Strike Up the Band(1940). Directed by Busby Berkeley. Cast: Mickey Rooney and Judy Garland.
High school band drummer Jimmy Connors, decides to take some of his friends from Riverwood High School Band and start up a swing orchestra. Jimmy asks Mary, to sing with the band and then asks Mr. Judd, the school principal, if the band could perform at the school dance. Mary, becomes frustrated with Jimmy, because he is more interested in her voice than their romance.
The band sounds great and everyone has a good time at the dance. Jimmy decides to enter Paul Whiteman's school band contest in Chicago. To raise money for their traveling expenses, the band holds a Gay Nineties melodrama for the Elks Club, but they are still short fifty dollars.
If Jimmy does not have enough trouble, here comes Barbara, a flirtatious blonde, who enrolls in Riverwood High School and sets her cap for him. Jimmy takes notice in her when her father hires Paul and his band to play at his daughter's birthday party. At the party, Jimmy and his band give a spur of the moment performance. Whiteman, is impressed and offers Jimmy a job playing drums, but Jimmy refuses, not wanting to brake up his band.
On the day they were suppose to leave, Willie, one of the band members, becomes seriously ill from an injury while performing at the Elks show and needs an operation to save his life. Jimmy, uses the band's travel money to fly Willie to Chicago. Mr. Morgan sends the band to Chicago by train. At the big broadcast, Jimmy and his band are the winners.
If Strike Up The Band, is a wonderful film and has some great musical numbers. Also, the Gay Nineties spoof is very entertaining, I think that you will also enjoy the 'fruit orchestra' doing Our Love Affair.
Fun Fact:
The puppet orchestra made of fruit that comes to life playing instruments for Mickey Rooney and Judy Garland on a kitchen table, was the work of animator George Pal. He had just arrived in Hollywood from Europe via New York and this was among his first projects. Pal's work was relatively unknown by American audiences, thus he was uncredited. The idea for the sequence was that of another New York-to-Hollywood transfer: Vincente Minnelli.
June Preisser (June 26, 1920 – September 19, 1984). Was an actress popular in musical films during the late 1930s and early 1940s, many of which showcased her skills as an acrobat.

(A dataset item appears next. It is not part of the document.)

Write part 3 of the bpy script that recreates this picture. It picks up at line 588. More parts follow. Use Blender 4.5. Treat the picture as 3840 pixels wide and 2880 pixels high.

When Preisser was nine years old an actor noticed the two sisters performing acrobatics on a sidewalk near their home, which landed them a job working in vaudeville, and later for the Ziegfeld Follies in 1934 and 1936.
Cherry retired in 1938 after her marriage and June was signed to a film contract by MGM. Her first film, Dancing Co-Ed (1939) provided only a small part, but her next film, Babes in Arms (1939), gave her a significant role opposite Mickey Rooney and Judy Garland. She performed with Rooney and Garland again in, Strike Up the Band (1940) and with Rooney in two "Andy Hardy" films, Judge Hardy and Son (1939) and Andy Hardy's Private Secretary (1941).
She went on to perform in the films,Gallant Sons (1940), Henry Aldrich for President (1941), Sweater Girl (1942). She played the character "Dodie Rogers" in seven "high school" comedy films with Frankie Darro and Noel Neill from 1946 to 1948. Her final film was Music Man (1948).